Так, мне кажется, родилась в нем идея «Моцарта и Сальери». Случайному или произвольному определению «неба» человеческое сознание противопоставляет свой закон, – закон справедливости, или, что то же, разумной причинности. «Моцарт и Сальери» есть трагедия причинно мыслящего разума, осужденного жить в мире, где главные события совершаются беспричинно; и Пушкин, сам обязанный своим лучшим достоянием беспричинному выбору, выступает здесь истолкователем и адвокатом протестующего сознания. В мире царит Судьба; разум, восстав против нее, конечно, будет раздавлен, потому что Судьба всемогуща, но разум не может не восставать, в силу самой своей природы. Кто застигнут несправедливостью Судьбы, тот либо разобьет себе голову о стену, либо, как обыкновенно и делают люди, обманет себя размышлением, что здесь – однократная случайность, что в общем жизнь все-таки совершается причинно, и что поэтому, как только случайность исчезнет, все опять пойдет закономерно. Именно так рассуждает у Пушкина Сальери. Он слишком уверен в нормальности разумного порядка; всякий другой порядок бытия кажется ему настолько нелепым и невероятным, что он просто не хочет допустить такой возможности; оттого он убивает не себя, а Моцарта, чтобы с устранением этой чудовищной аномалии восстановился правильный ход вещей.

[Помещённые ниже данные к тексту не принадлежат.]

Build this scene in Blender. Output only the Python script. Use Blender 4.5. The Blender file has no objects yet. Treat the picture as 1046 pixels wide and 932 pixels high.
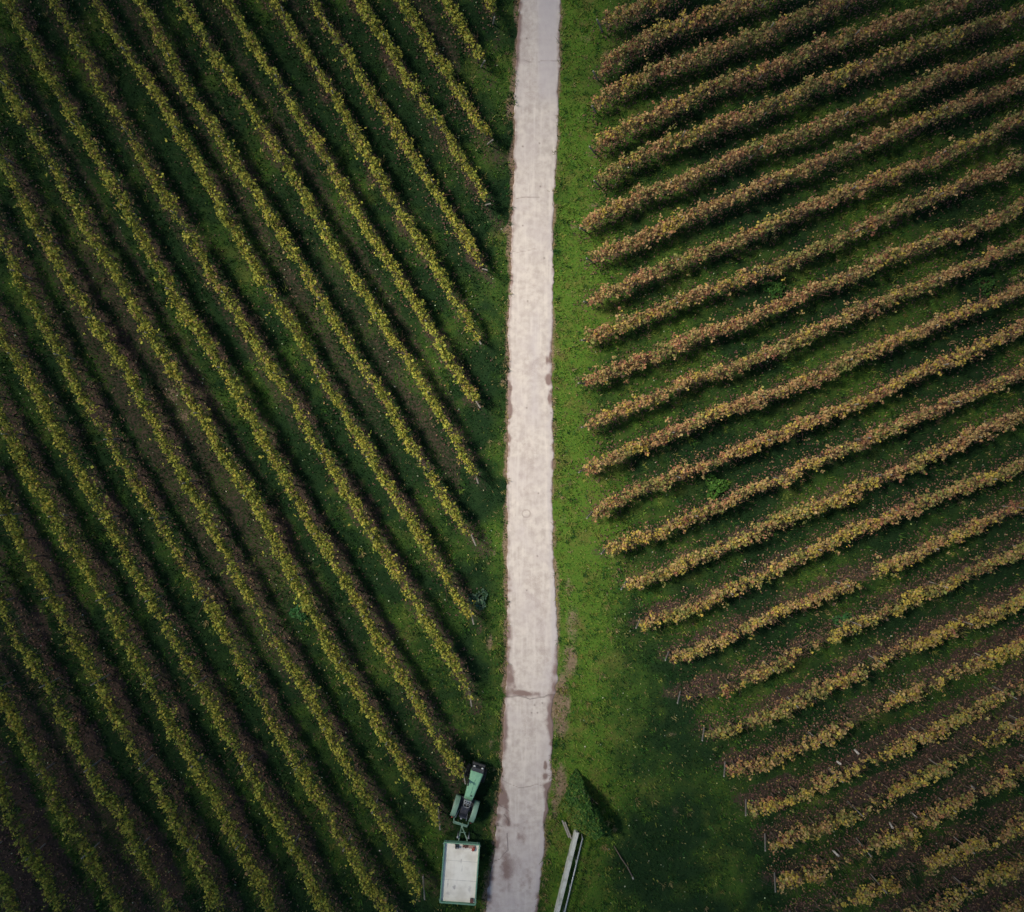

Это, действительно, мировая трагедия. Трудно, невыносимо человеку примириться с роком. В нашей жизни явно действует не один, а два закона: наши целесообразные усилия основаны на законе причинности, но наперекор им и ей в мире царит судьба, в миг разрушающая и созидающая, произвольно дарящая и отнимающая. Какому же закону довериться? Сложить руки и ждать всего от судьбы, или, наоборот, утвердиться в причинности разума и строить безоглядно, стараясь забыть о страшных возможностях?